WTO member countries agreed in Geneva on Friday to hold a final session of talks in September to clear the way for China to join the body by early next year, a decade and a half after it first applied.
Taiwan is expected to be able to join the trade body immediately following China's accession.
Pierre-Louis Girard, the Swiss chairman of the WTO working party on China's accession, said the latest round of talks which ended on Friday had allowed the current 141 members "to virtually complete our consideration and approval" of an entry package.
Delegations should plan for a final session in the week of Sept. 10, he told negotiators on Friday.
If this schedule was kept, Girard said, ministers from all the WTO countries could formally approve the entry terms when they gather in Doha, Qatar, from Nov. 9 to 13.
Diplomats said that would enable China and Taiwan to become members in the first quarter of next year.
Taiwan's negotiations were completed over a year ago, but there is an informal accord within the WTO that it can be admitted only after China.
The wrap-up of the month-long push that all but finalized the texts of China's admission accords was, however, soured by a squabble over insurance issues in which China and the EU were lined up against the US.
The New York-based insurance company American International Group (AIG), which is already operating in China and has the right to 100 percent ownership of its operations. But under the deal outlining China's WTO membership, new companies entering the Chinese life insurance market would have to be 50 percent Chinese owned.
The question is whether new AIG branches opened in China in future will be considered as new entities or an extension of the headquarters and therefore entitled to 100 percent US ownership.
The US argues a new branch should not be considered a new entity but the EU says any privilege enjoyed by AIG should be extended to all WTO members.
AIG has called on the US administration to stand firm on the issue.

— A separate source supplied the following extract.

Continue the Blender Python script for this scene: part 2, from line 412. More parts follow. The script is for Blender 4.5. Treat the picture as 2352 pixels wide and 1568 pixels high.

In a written statement published on Thursday, the company said trade initiatives should be about "opening markets not turning back the clock."
"AIG has every confidence that the Bush administration will ensure that the important principle of safeguarding acquired rights is preserved in China's final WTO accession agreement," the statement said.
But envoys close to the negotiations said they did not see the outstanding issue as likely to delay Girard's autumn scenario.
"I am very confident we can find a way out," China's chief negotiator Long Yongtu (
Long described AIG as "a very friendly company to China" and said that patience and new consultations were needed on the issue.
Besides the insurance wrangle, there are three other market access issues still outstanding, Girard said. These relate to Thailand, Turkey and Mexico. Mexico still has to finalize a bilateral deal with China.
"But I don't foresee any problem in settling these issues," Girard said.